SÖZ SAHİBİ BİR TÜMEN BEYİ
Altınordu şehzadesi olarak bilinen Nogay’ın, Altın Ordu yönetiminde söz sahibi bir tümen beyi olduğunu ifade eden Akbaba, şunları söyledi: “Anadolu’daki Nogay Türklerinin pek çoğunun geçmişte kendilerine “Tatar” dedikleri bilinmektedir. Cuci’nin oğlu Moğol’un torunu olan, bir Altınordu şehzadesi olarak bilinen Nogay, Altın Ordu yönetiminde söz sahibi bir tümen beyidir. Bir cariyeden doğduğu için yasaya göre han olamamıştır. Ancak kırk yıl bu devlet üzerinde çok önemli bir rol oynamıştır. Özellikle Don (Ten) ile Dinepr (Özü) arasındadaki bölgelerde nüfuz kazanan Nogay Berke Han’ın ölümünden sonra müstakil bir han gibi hareket etmiştir.
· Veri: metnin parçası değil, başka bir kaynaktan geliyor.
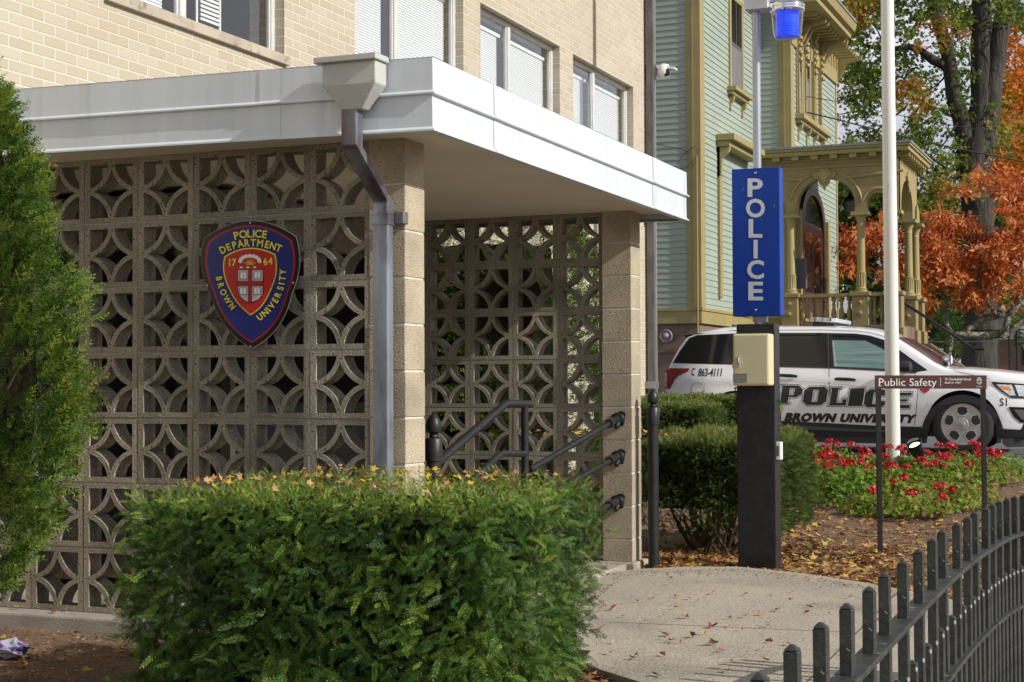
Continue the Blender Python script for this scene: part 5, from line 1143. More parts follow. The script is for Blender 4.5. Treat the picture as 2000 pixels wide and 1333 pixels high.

Cengizlerden istediği kişiyi “han” ilan etmişti. Altınordu’nun işlerine durmadan karışarak anlaşmazsızlıklara sebep olan Nogay, Tula Buğa’ya karşı Tokta’yı (1290-1312) tahta çıkarmıştır. Tokta’ya birçok Nogay beyini öldürtmesine rağmen aralarında anlaşmazsızlık çıkmış, Tokta 1299 yılında Kafkasya dağları önündeki “Kökenlik” denen yerde Nogay’ın ordusunu yok etmiştir. Nogay da savaş meydanında öldürülmüştür (1300)”
Nogay Türklerine ait soruların yanıtlandığı toplantının ardından Prof. Dr. Deniz Abik, başarılı sunumundan dolayı Doç. Dr. Dilek Ergönenç Akbaba’ya plaket verdi.